Oh, yes. Many a time. And it’s okay—I’m here to tell the tale. At first I wasn’t using any protective gear because when bees are very young, you don’t need to because their stingers aren’t fully developed yet. It’s actually a pretty miraculous thing that you can actually just scoop up a bunch of buzzing honey bees and not really worry much about getting stung. They’re quite docile as a species, so they’ll only sting when they feel threatened or when they’ve got something to defend. The hive started on the SIS roof, and quickly thereafter we got funding together and started two additional hives here on campus, the honey co-op hives. Those hives were struggling a lot during the tropical storm. When I went to go check the hives right after the storm, I got stung on my lip, and I looked like Shrek. Literally my lip was flopping in the wind, it was so swollen.

Do you have any long term plans for the bees?

I hope that we can harvest some honey. Also, as part of this Green Eagle Grant we have funding for a hive camera so that we could potentially stream images of what’s going on just outside the beehives into the Davenport Coffee Lounge. That’s part of the vision for raising awareness about the bees. A lot of what I aim to do as a professor is to get students to think about the international issues in ways that are tangible and personal. As I see it, a lot of my work around the bees here on campus is a way of giving real-life practical examples in what is otherwise an area that can often seem theoretical and abstract or never personal—never right here at home. A lot of what I write about in my scholarship is not just the problems of sustainability, but also about the problems of urban development and inequality and representation right here in Washington DC.

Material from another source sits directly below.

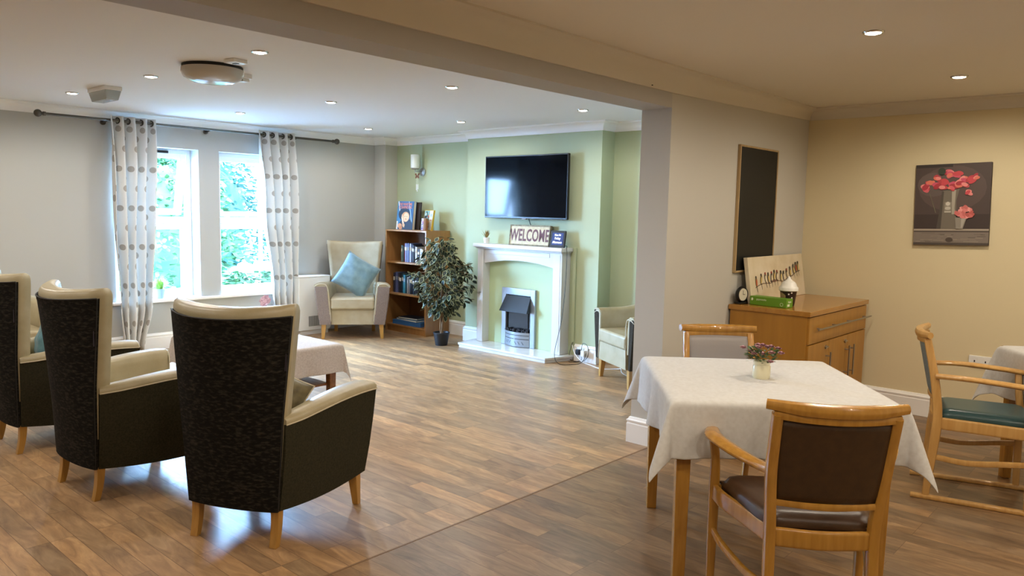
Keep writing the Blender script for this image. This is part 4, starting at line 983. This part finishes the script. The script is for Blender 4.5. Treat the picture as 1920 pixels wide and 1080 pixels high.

Can you elaborate on some of that local scholarship?

A paper I just wrote for Third World Quarterly is drawing attention to the paradox in international development that we’re always focused on outsiders. My paper is called “Is Washington D.C. A Third World City?” I look at environmental problems, representation, inequality and social exclusion in the city and talk about the ways in which we might actually reconsider this so-called heart of the first world in ways that challenge international development practitioners and policy makers across the board to consider DC as a city that’s still very much in need of attention as well as greater political representation.

What’s living on a houseboat like?

I live on my boat year round. It’s a 1971 houseboat. The engines don’t work anymore, so it rocks, but it does not move on its own power. It’s a very comfortable living space. In the wintertime I use space heaters to stay warm. I’m trying to be as eco-friendly as possible on the boat. There was a story about me in the Earth Day issue of Politico in 2010 that talked about me as a green pirate. I live small. You kind of have to have a thick skin for all the stuff that can go wrong on a boat. My pumps can break or my plumbing can not be as smooth as it would be if it was connected to the main city system. I’ve developed quite a lot of handywoman skills throughout the course of living on a boat. I’ve been there for three years.

Can you talk about your research in the Amazon?

My research was taking place as the Brazilian government was about to create one of the world’s largest biodiversity corridors. And this had come on the heels of a very high profile assassination of a nun for her work in favor of land reform. When I went to do my field research, it was a very tense time with a lot of uncertainty. Since that time, Brazil has kind of continued to go back and forth in making progress against deforestation and then really backsliding. And currently, the Brazilian Forest Code is looking like it’s going to be basically gutted. I think it’ll mean really sad things for the region and its people in terms of protection of the forest as well as for smaller scale agriculturists. The government also seems to be disturbingly moving ahead on a dam, which is right in the middle of my field site. It’s projected to be the world’s third largest dam in terms of it’s energy production, and it’s going to flood out about 18 different indigenous communities as well as portions of the city nearby. So I’ve been following that very closely and developing a research project on activism around the dam.

Are there any experiences or interactions with people that really stick out to you?

Well, there was the death threat. I got very close with people there and, in the course of my research, I had a lot of institutional support from an organization that was very clearly on the side of the small-scale agriculturalists. Because of that, the people who were the vested interest of the illegal landholders, the land speculators, were not happy with the activism towards creating these conservation areas. Their tried and often untrue technique was to try to stop people who asked too many questions from going into these areas. But aside from the bad, there was just a lot of good in it. I now have a whole Brazilian network of contacts and friends. There’s someone there who I adopted as my surrogate mom and she thinks of me as her surrogate daughter.

What have you learned from Brazil?

I think some lessons are about the strength of community action and community organization around sustainability issues. A lot of what I saw in Brazil was not people waiting for a progressive national policy on any particular issue, but rather about communities deciding what they wanted for themselves and working to try to find ways to make it happen.